[Stated problem] Make an exact copy of the records, dropping all pictures.

[Data for this exercise]
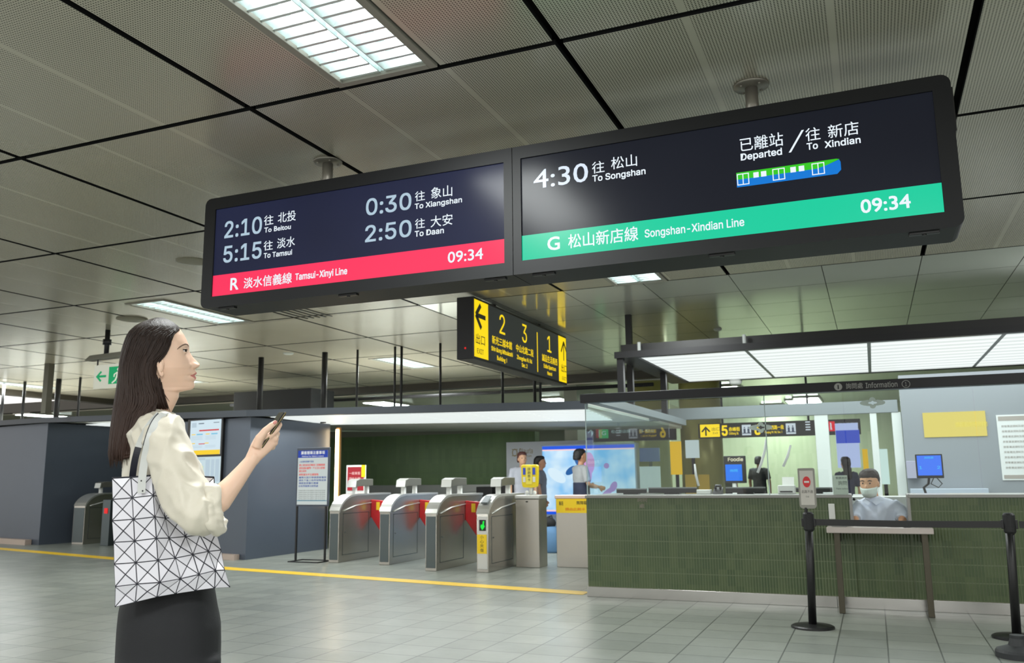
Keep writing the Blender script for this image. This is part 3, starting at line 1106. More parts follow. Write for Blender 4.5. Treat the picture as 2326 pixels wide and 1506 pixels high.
def make_gate(x, y, label, w=0.17, L=1.45, flap=True, lit=False, yellow=False, reader=True, flap_side=1):
    r = thing('ticket_gate', (x + w / 2, y, 0), label, 'ticket gate', 'ticket gates in a row')
    P = gate_profile(y, L)
    mb = MB().prism([Vector((x, a, b)) for a, b in P], (w, 0, 0))
    # recessed toe
    mb.build('cabinet', M_steel, r, bevel=0.006)
    # hood: pale cover over the curved front
    top = [(a, b) for a, b in P[1:10]]
    mb = MB()
    mb.loft([[Vector((x - 0.006, a - 0.004, b + 0.008)), Vector((x + w + 0.006, a - 0.004, b + 0.008)), Vector((x + w + 0.006, a + 0.012, b - 0.02)), Vector((x - 0.006, a + 0.012, b - 0.02))] for a, b in top])
    mb.box((x - 0.006, P[9][0], 0.95), (x + w + 0.006, y + L + 0.004, 0.975))
    mb.build('hood', M_steel_top, r, smooth=False)
    MB().box((x + 0.012, y - 0.006, 0.04), (x + w - 0.012, y + 0.004, 0.70)).build('front_panel', M_gateface if not lit else M_steel_top, r, bevel=0.004)
    # service door outline and a rail on the right flank
    xf = x + w
    mb = MB()
    for a, b in (((y + 0.1, 0.10), (y + 0.108, 0.70)), ((y + 0.8, 0.10), (y + 0.808, 0.70)), ((y + 0.1, 0.692), (y + 0.808, 0.70)), ((y + 0.1, 0.10), (y + 0.808, 0.108))):
        mb.box((xf, a[0], a[1]), (xf + 0.003, b[0], b[1]))
    mb.cyl((xf + 0.002, y + 0.16, 0.42), 0.008, 0.016, 8)
    mb.build('service_door_edge', M_gateface, r)
    mb = MB().tube([(xf + 0.008, y + 0.1, 0.735), (xf + 0.008, y + 0.42, 0.80), (xf + 0.008, y + L - 0.2, 0.86)], 0.008, 8)
    mb.build('side_trim', M_steel_top, r, smooth=True)
    if flap:
        s = flap_side
        x0 = xf if s > 0 else x
        fy = y + 0.86
        mb = MB().prism([Vector((x0, fy, 0.88)), Vector((x0 + s * 0.24, fy, 0.86)), Vector((x0 + s * 0.27, fy, 0.80)), Vector((x0 + s * 0.22, fy, 0.46)), Vector((x0 + s * 0.17, fy, 0.40)), Vector((x0, fy, 0.62))], (0, 0.035, 0))
        mb.build('flap', M_red, r, bevel=0.01, label='red flap')
        MB().box((x0 + s * 0.10, fy - 0.003, 0.72), (x0 + s * 0.16, fy + 0.001, 0.84)).build('flap_sticker', mat('yellow_sticker', (240, 200, 40), 0.4), r)
    if reader:
        ry = y + 0.5
        for q in (0.02, 0.36):
            MB().box((x + 0.04, ry + q, 0.95), (x + 0.1, ry + q + 0.05, 1.12)).build('reader_post', M_white, r, bevel=0.004)
        mb = MB().prism([Vector((x - 0.01, a, b)) for a, b in ((ry - 0.05, 1.07), (ry - 0.03, 1.175), (ry + 0.06, 1.2), (ry + 0.43, 1.195), (ry + 0.43, 1.095), (ry + 0.02, 1.085))], (0.17, 0, 0))
        mb.build('reader_head', mat('grey_reader_plastic', (92, 92, 84), 0.4), r, bevel=0.008)
        MB().prism([Vector((x, a, b)) for a, b in ((ry - 0.056, 1.075), (ry - 0.036, 1.172), (ry - 0.03, 1.172), (ry - 0.05, 1.075))], (0.15, 0, 0)).build('reader_face', M_white, r)
    if lit:
        MB().box((x + 0.04, y - 0.012, 0.52), (x + w - 0.03, y - 0.004, 0.66)).build('lane_display', M_black, r, bevel=0.004)
        mb = MB().prism([Vector((x + a * w, y - 0.014, b)) for a, b in ((0.36, 0.57), (0.52, 0.53), (0.74, 0.575), (0.66, 0.60), (0.70, 0.645), (0.58, 0.645), (0.54, 0.60), (0.40, 0.60))], (0, 0.003, 0))
        mb.build('lane_arrow', M_lime, r)
        mb = MB()
        mb.prism([Vector((x + w * 0.24, y + 0.06, 0.86)), Vector((x + w * 0.78, y + 0.06, 0.86)), Vector((x + w * 0.78, y + 0.2, 0.945)), Vector((x + w * 0.24, y + 0.2, 0.945))], (0, -0.008, 0.02))
        mb.build('card_reader', mat('grey_card_reader', (96, 104, 108), 0.3), r)
    if yellow:
        lab = MB().box((x + 0.012, y - 0.014, 0.235), (x + w - 0.02, y - 0.007, 0.475)).build('warning_label', mat('yellow_label', (238, 200, 20), 0.4), r)
        mb = MB()
        for k, cc in enumerate('小心夾傷'):
            letter(mb, cc, (x + 0.055, y - 0.0145, 0.42 - 0.055 * k), (1, 0, 0), (0, 0, 1), 0.05, 0.045, box=True)
        mb.build('label_text', M_black, lab, clean=False)
    return r


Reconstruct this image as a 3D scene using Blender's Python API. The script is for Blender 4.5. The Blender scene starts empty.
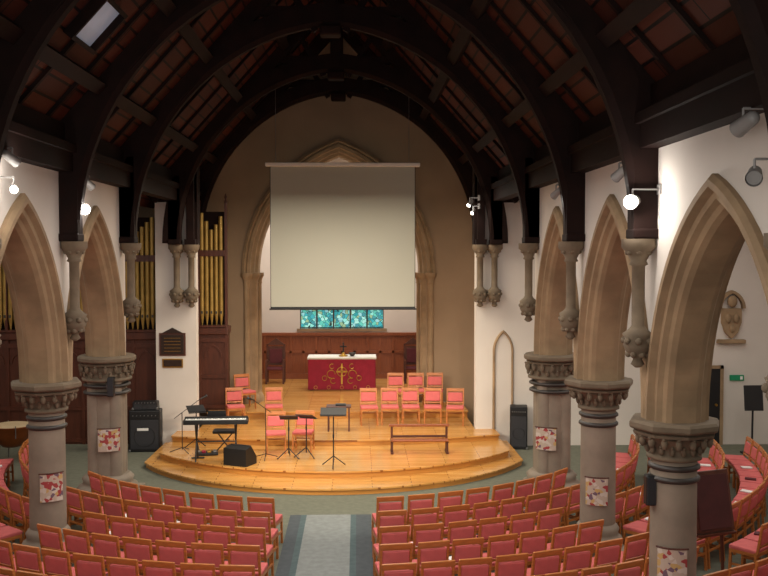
import bpy, bmesh, math, random
from mathutils import Vector, Matrix, Euler
random.seed(7)
S=bpy.context.scene
COL=S.collection
S.view_settings.view_transform='Standard'
pi=math.pi
# ---------------------------------------------------------------- materials
def lin(h):
    r,g,b=(h>>16)&255,(h>>8)&255,h&255
    f=lambda c:(c/255/12.92) if c/255<=.04045 else ((c/255+.055)/1.055)**2.4
    return (f(r),f(g),f(b),1)
MATS={}
def mat(name,hexc,rough=.6,var=.12,scale=3.0,bump=0.0,metal=0,stretch=(1,1,1),emit=0,hex2=None,bscale=None,spec=.5):
    if name in MATS: return MATS[name]
    m=bpy.data.materials.new(name); m.use_nodes=True
    nt=m.node_tree; b=nt.nodes['Principled BSDF']
    c=lin(hexc)
    c2=lin(hex2) if hex2 is not None else tuple(x*(1-var*2.2) for x in c[:3])+(1,)
    tc=nt.nodes.new('ShaderNodeTexCoord'); mp=nt.nodes.new('ShaderNodeMapping')
    mp.inputs['Scale'].default_value=stretch
    nz=nt.nodes.new('ShaderNodeTexNoise'); nz.inputs['Scale'].default_value=scale; nz.inputs['Detail'].default_value=5
    cr=nt.nodes.new('ShaderNodeValToRGB')
    cr.color_ramp.elements[0].position=.35; cr.color_ramp.elements[1].position=.65
    cr.color_ramp.elements[0].color=c2; cr.color_ramp.elements[1].color=c
    L=nt.links.new
    L(tc.outputs['Object'],mp.inputs[0]); L(mp.outputs[0],nz.inputs['Vector']); L(nz.outputs['Fac'],cr.inputs[0])
    L(cr.outputs[0],b.inputs['Base Color'])
    b.inputs['Roughness'].default_value=rough; b.inputs['Metallic'].default_value=metal
    b.inputs['Specular IOR Level'].default_value=spec
    if bump:
        bp=nt.nodes.new('ShaderNodeBump'); bp.inputs['Strength'].default_value=bump
        n2=nt.nodes.new('ShaderNodeTexNoise'); n2.inputs['Scale'].default_value=bscale or scale*6
        L(mp.outputs[0],n2.inputs['Vector']); L(n2.outputs['Fac'],bp.inputs['Height']); L(bp.outputs[0],b.inputs['Normal'])
    if emit:
        b.inputs['Emission Color'].default_value=c; b.inputs['Emission Strength'].default_value=emit
    MATS[name]=m; return m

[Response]
Keep writing the Blender script for this image. This is part 3, starting at line 1106. More parts follow. Write for Blender 4.5. Treat the picture as 2326 pixels wide and 1506 pixels high.
def make_gate(x, y, label, w=0.17, L=1.45, flap=True, lit=False, yellow=False, reader=True, flap_side=1):
    r = thing('ticket_gate', (x + w / 2, y, 0), label, 'ticket gate', 'ticket gates in a row')
    P = gate_profile(y, L)
    mb = MB().prism([Vector((x, a, b)) for a, b in P], (w, 0, 0))
    # recessed toe
    mb.build('cabinet', M_steel, r, bevel=0.006)
    # hood: pale cover over the curved front
    top = [(a, b) for a, b in P[1:10]]
    mb = MB()
    mb.loft([[Vector((x - 0.006, a - 0.004, b + 0.008)), Vector((x + w + 0.006, a - 0.004, b + 0.008)), Vector((x + w + 0.006, a + 0.012, b - 0.02)), Vector((x - 0.006, a + 0.012, b - 0.02))] for a, b in top])
    mb.box((x - 0.006, P[9][0], 0.95), (x + w + 0.006, y + L + 0.004, 0.975))
    mb.build('hood', M_steel_top, r, smooth=False)
    MB().box((x + 0.012, y - 0.006, 0.04), (x + w - 0.012, y + 0.004, 0.70)).build('front_panel', M_gateface if not lit else M_steel_top, r, bevel=0.004)
    # service door outline and a rail on the right flank
    xf = x + w
    mb = MB()
    for a, b in (((y + 0.1, 0.10), (y + 0.108, 0.70)), ((y + 0.8, 0.10), (y + 0.808, 0.70)), ((y + 0.1, 0.692), (y + 0.808, 0.70)), ((y + 0.1, 0.10), (y + 0.808, 0.108))):
        mb.box((xf, a[0], a[1]), (xf + 0.003, b[0], b[1]))
    mb.cyl((xf + 0.002, y + 0.16, 0.42), 0.008, 0.016, 8)
    mb.build('service_door_edge', M_gateface, r)
    mb = MB().tube([(xf + 0.008, y + 0.1, 0.735), (xf + 0.008, y + 0.42, 0.80), (xf + 0.008, y + L - 0.2, 0.86)], 0.008, 8)
    mb.build('side_trim', M_steel_top, r, smooth=True)
    if flap:
        s = flap_side
        x0 = xf if s > 0 else x
        fy = y + 0.86
        mb = MB().prism([Vector((x0, fy, 0.88)), Vector((x0 + s * 0.24, fy, 0.86)), Vector((x0 + s * 0.27, fy, 0.80)), Vector((x0 + s * 0.22, fy, 0.46)), Vector((x0 + s * 0.17, fy, 0.40)), Vector((x0, fy, 0.62))], (0, 0.035, 0))
        mb.build('flap', M_red, r, bevel=0.01, label='red flap')
        MB().box((x0 + s * 0.10, fy - 0.003, 0.72), (x0 + s * 0.16, fy + 0.001, 0.84)).build('flap_sticker', mat('yellow_sticker', (240, 200, 40), 0.4), r)
    if reader:
        ry = y + 0.5
        for q in (0.02, 0.36):
            MB().box((x + 0.04, ry + q, 0.95), (x + 0.1, ry + q + 0.05, 1.12)).build('reader_post', M_white, r, bevel=0.004)
        mb = MB().prism([Vector((x - 0.01, a, b)) for a, b in ((ry - 0.05, 1.07), (ry - 0.03, 1.175), (ry + 0.06, 1.2), (ry + 0.43, 1.195), (ry + 0.43, 1.095), (ry + 0.02, 1.085))], (0.17, 0, 0))
        mb.build('reader_head', mat('grey_reader_plastic', (92, 92, 84), 0.4), r, bevel=0.008)
        MB().prism([Vector((x, a, b)) for a, b in ((ry - 0.056, 1.075), (ry - 0.036, 1.172), (ry - 0.03, 1.172), (ry - 0.05, 1.075))], (0.15, 0, 0)).build('reader_face', M_white, r)
    if lit:
        MB().box((x + 0.04, y - 0.012, 0.52), (x + w - 0.03, y - 0.004, 0.66)).build('lane_display', M_black, r, bevel=0.004)
        mb = MB().prism([Vector((x + a * w, y - 0.014, b)) for a, b in ((0.36, 0.57), (0.52, 0.53), (0.74, 0.575), (0.66, 0.60), (0.70, 0.645), (0.58, 0.645), (0.54, 0.60), (0.40, 0.60))], (0, 0.003, 0))
        mb.build('lane_arrow', M_lime, r)
        mb = MB()
        mb.prism([Vector((x + w * 0.24, y + 0.06, 0.86)), Vector((x + w * 0.78, y + 0.06, 0.86)), Vector((x + w * 0.78, y + 0.2, 0.945)), Vector((x + w * 0.24, y + 0.2, 0.945))], (0, -0.008, 0.02))
        mb.build('card_reader', mat('grey_card_reader', (96, 104, 108), 0.3), r)
    if yellow:
        lab = MB().box((x + 0.012, y - 0.014, 0.235), (x + w - 0.02, y - 0.007, 0.475)).build('warning_label', mat('yellow_label', (238, 200, 20), 0.4), r)
        mb = MB()
        for k, cc in enumerate('小心夾傷'):
            letter(mb, cc, (x + 0.055, y - 0.0145, 0.42 - 0.055 * k), (1, 0, 0), (0, 0, 1), 0.05, 0.045, box=True)
        mb.build('label_text', M_black, lab, clean=False)
    return r


Reconstruct this image as a 3D scene using Blender's Python API. The script is for Blender 4.5. The Blender scene starts empty.
import bpy, bmesh, math, random
from mathutils import Vector, Matrix, Euler
random.seed(7)
S=bpy.context.scene
COL=S.collection
S.view_settings.view_transform='Standard'
pi=math.pi
# ---------------------------------------------------------------- materials
def lin(h):
    r,g,b=(h>>16)&255,(h>>8)&255,h&255
    f=lambda c:(c/255/12.92) if c/255<=.04045 else ((c/255+.055)/1.055)**2.4
    return (f(r),f(g),f(b),1)
MATS={}
def mat(name,hexc,rough=.6,var=.12,scale=3.0,bump=0.0,metal=0,stretch=(1,1,1),emit=0,hex2=None,bscale=None,spec=.5):
    if name in MATS: return MATS[name]
    m=bpy.data.materials.new(name); m.use_nodes=True
    nt=m.node_tree; b=nt.nodes['Principled BSDF']
    c=lin(hexc)
    c2=lin(hex2) if hex2 is not None else tuple(x*(1-var*2.2) for x in c[:3])+(1,)
    tc=nt.nodes.new('ShaderNodeTexCoord'); mp=nt.nodes.new('ShaderNodeMapping')
    mp.inputs['Scale'].default_value=stretch
    nz=nt.nodes.new('ShaderNodeTexNoise'); nz.inputs['Scale'].default_value=scale; nz.inputs['Detail'].default_value=5
    cr=nt.nodes.new('ShaderNodeValToRGB')
    cr.color_ramp.elements[0].position=.35; cr.color_ramp.elements[1].position=.65
    cr.color_ramp.elements[0].color=c2; cr.color_ramp.elements[1].color=c
    L=nt.links.new
    L(tc.outputs['Object'],mp.inputs[0]); L(mp.outputs[0],nz.inputs['Vector']); L(nz.outputs['Fac'],cr.inputs[0])
    L(cr.outputs[0],b.inputs['Base Color'])
    b.inputs['Roughness'].default_value=rough; b.inputs['Metallic'].default_value=metal
    b.inputs['Specular IOR Level'].default_value=spec
    if bump:
        bp=nt.nodes.new('ShaderNodeBump'); bp.inputs['Strength'].default_value=bump
        n2=nt.nodes.new('ShaderNodeTexNoise'); n2.inputs['Scale'].default_value=bscale or scale*6
        L(mp.outputs[0],n2.inputs['Vector']); L(n2.outputs['Fac'],bp.inputs['Height']); L(bp.outputs[0],b.inputs['Normal'])
    if emit:
        b.inputs['Emission Color'].default_value=c; b.inputs['Emission Strength'].default_value=emit
    MATS[name]=m; return m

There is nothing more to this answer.